Quanto à indústria nacional, o Ministério de Ciência e Tecnologia e a Finep [Financiadora de Estudos e Projetos] continuam fazendo o que podem para fazer semeadura de tecnologia, sobretudo na pequena e na média empresas. O BNDES faz também para a grande empresa, até porque ninguém acredita que seja possível competir lá fora sem isso. Se não tivéssemos tido avanço tecnológico em aços especiais, claro que a Gerdau não estaria com filiais até nos EUA. Eu tenho trabalhado na questão da internacionalização do capital, e tenho a impressão que por esse lado não estamos tão mal. O nosso problema é fechar a brecha entre o desenvolvimento e o subdesenvolvimento nosso, que é menos problema do que para a China e para a Índia.
São situações muito díspares. Não tem centro e periferia como antes. Tem países de desenvolvimento intermediário, entre os quais estamos. A Rússia sim desmantelou a indústria toda.

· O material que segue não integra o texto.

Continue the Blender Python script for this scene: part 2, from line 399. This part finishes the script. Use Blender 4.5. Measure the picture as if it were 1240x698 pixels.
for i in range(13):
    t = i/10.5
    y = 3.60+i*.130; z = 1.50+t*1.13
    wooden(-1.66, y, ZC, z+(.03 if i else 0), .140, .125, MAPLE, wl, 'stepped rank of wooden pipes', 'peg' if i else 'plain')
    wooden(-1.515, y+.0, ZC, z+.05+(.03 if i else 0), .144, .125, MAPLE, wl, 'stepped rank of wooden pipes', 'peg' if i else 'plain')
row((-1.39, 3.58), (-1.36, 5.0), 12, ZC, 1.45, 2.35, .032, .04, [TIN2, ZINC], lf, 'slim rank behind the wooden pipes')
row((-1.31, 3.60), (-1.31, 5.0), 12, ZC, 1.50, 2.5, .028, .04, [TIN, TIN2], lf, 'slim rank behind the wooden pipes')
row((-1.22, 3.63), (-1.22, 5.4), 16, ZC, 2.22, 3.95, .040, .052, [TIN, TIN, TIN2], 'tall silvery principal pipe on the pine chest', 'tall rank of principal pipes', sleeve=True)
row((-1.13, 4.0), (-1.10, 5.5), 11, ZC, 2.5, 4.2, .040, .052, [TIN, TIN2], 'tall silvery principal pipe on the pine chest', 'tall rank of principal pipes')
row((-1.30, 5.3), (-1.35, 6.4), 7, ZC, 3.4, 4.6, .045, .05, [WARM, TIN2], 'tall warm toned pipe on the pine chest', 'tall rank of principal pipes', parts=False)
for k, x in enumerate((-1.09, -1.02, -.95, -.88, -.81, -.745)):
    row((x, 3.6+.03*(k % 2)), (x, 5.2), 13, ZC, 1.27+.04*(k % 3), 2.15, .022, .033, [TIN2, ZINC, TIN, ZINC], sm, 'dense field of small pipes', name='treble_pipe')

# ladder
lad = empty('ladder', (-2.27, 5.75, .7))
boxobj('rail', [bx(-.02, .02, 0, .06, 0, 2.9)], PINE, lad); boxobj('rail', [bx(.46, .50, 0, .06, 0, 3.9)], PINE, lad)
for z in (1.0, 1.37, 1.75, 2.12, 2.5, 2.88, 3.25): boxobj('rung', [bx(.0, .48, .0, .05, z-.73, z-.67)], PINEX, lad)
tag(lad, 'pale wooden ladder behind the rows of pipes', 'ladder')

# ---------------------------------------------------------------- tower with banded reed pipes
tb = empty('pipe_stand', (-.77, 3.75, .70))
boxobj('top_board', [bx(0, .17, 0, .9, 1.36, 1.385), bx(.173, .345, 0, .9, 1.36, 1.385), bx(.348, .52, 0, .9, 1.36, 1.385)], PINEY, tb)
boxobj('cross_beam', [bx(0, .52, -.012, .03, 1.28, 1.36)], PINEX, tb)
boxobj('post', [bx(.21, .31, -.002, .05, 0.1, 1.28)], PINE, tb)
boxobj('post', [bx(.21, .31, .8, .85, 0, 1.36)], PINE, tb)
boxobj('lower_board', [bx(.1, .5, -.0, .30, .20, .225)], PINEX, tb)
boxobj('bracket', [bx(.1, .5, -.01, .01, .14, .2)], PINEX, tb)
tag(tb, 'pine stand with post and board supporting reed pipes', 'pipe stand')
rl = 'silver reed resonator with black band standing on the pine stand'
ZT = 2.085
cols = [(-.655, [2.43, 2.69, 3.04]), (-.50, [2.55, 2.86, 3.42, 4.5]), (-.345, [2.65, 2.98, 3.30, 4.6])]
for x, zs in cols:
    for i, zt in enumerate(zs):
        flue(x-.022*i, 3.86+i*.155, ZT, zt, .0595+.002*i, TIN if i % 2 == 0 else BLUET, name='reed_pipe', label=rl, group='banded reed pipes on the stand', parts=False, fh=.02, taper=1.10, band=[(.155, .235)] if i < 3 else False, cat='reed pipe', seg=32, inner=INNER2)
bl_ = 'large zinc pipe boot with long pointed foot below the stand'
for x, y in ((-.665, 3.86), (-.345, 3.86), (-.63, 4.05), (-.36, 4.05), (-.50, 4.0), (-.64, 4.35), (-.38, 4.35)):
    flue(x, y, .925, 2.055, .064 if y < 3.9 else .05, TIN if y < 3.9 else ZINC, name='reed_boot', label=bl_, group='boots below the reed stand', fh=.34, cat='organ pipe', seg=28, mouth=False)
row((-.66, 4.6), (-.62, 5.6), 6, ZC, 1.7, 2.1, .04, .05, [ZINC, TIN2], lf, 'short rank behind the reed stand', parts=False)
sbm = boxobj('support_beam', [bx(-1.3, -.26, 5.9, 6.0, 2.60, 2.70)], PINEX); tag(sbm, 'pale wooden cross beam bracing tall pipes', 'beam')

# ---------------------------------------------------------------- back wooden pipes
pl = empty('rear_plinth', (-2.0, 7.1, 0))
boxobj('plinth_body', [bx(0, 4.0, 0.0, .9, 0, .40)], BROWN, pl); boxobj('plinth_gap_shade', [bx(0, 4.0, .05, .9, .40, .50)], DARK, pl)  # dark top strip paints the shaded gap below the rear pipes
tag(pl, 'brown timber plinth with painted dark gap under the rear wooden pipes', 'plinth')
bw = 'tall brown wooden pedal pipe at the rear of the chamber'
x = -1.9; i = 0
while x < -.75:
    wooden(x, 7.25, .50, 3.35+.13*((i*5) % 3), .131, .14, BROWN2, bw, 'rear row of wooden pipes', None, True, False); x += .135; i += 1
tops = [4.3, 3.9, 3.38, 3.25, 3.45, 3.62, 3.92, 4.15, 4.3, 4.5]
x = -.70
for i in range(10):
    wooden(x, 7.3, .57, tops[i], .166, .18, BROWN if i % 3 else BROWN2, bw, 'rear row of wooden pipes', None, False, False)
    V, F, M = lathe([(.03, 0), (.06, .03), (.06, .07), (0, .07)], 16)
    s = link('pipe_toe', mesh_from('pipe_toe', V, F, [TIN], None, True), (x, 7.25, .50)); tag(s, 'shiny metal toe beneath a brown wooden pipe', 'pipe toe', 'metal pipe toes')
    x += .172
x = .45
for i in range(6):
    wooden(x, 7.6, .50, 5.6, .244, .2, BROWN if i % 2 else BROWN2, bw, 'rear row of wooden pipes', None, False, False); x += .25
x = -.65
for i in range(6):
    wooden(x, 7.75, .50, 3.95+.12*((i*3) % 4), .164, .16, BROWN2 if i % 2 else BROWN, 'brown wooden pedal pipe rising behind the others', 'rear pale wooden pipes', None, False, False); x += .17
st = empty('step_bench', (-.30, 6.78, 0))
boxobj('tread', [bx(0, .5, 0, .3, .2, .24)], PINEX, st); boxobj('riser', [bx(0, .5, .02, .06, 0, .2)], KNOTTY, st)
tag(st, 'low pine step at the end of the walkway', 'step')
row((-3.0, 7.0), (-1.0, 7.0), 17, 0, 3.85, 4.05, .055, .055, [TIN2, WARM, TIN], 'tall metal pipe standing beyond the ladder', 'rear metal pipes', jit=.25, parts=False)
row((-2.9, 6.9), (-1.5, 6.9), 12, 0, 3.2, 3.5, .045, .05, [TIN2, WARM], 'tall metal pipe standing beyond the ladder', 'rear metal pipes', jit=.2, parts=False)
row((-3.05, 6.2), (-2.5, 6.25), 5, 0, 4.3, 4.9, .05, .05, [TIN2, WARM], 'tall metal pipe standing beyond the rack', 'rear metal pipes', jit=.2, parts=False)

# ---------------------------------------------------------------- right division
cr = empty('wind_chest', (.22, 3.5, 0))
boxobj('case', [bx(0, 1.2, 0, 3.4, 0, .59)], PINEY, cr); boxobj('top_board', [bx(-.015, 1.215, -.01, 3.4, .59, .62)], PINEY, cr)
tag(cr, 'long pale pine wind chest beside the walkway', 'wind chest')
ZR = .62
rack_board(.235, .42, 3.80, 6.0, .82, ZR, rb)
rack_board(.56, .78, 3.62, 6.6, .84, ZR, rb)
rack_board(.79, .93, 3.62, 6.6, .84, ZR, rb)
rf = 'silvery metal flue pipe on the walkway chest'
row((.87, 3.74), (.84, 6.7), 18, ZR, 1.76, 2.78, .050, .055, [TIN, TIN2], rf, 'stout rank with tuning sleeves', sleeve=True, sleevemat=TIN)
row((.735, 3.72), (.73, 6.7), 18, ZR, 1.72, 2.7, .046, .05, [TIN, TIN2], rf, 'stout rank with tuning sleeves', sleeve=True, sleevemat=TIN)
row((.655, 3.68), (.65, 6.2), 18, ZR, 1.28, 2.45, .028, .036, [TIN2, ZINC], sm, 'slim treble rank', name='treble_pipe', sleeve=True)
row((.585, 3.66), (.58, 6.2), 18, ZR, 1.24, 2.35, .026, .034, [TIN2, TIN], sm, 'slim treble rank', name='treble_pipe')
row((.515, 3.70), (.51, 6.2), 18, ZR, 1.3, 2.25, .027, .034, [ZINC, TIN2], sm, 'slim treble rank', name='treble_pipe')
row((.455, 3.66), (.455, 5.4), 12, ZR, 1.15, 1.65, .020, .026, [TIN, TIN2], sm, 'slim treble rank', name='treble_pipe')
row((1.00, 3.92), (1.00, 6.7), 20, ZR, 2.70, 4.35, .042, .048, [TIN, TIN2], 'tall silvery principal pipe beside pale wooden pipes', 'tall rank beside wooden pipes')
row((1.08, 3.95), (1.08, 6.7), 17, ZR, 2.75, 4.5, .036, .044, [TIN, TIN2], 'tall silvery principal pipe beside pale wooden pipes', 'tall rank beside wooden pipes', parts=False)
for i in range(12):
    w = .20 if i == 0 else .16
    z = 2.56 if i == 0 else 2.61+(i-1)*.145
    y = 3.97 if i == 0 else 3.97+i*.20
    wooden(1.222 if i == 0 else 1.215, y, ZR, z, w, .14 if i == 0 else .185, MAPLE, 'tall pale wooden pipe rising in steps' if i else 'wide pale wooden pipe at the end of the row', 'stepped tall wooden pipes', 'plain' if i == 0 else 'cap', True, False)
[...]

Só exporta gás e petróleo. Isso é que é uma situação ruim. Está lá no Bric [Brasil, Rússia, Índia e China] um pouco fora de propósito. A discussão agricultura versus indústria é datada, do pós-Segunda Guerra. Ninguém vai fazer uma opção por um ou outro. Precisa de agricultura familiar, de agrobusiness, da indústria de transformação.
Agora, estou de acordo que, na indústria eletroeletrônica, por causa da Zona Franca de Manaus, montamos uma fábrica de montagem e não avançou ainda. Mas vai avançar, não tem dúvida. Até porque o BNDES tem política setorial, como na farmacêutica e na química.
E a acusação de que o governo Lula escolhe as empresas beneficiadas?
Política industrial só horizontal não vai para lugar nenhum. Tem que continuar as horizontais, mas tem que fazer as setoriais. Se não escolher setores e empresas, não avança. Não estamos num mundo de concorrência perfeita. Estamos num mundo monopolista. Se não tiver grande empresa aqui, não vamos para lugar nenhum.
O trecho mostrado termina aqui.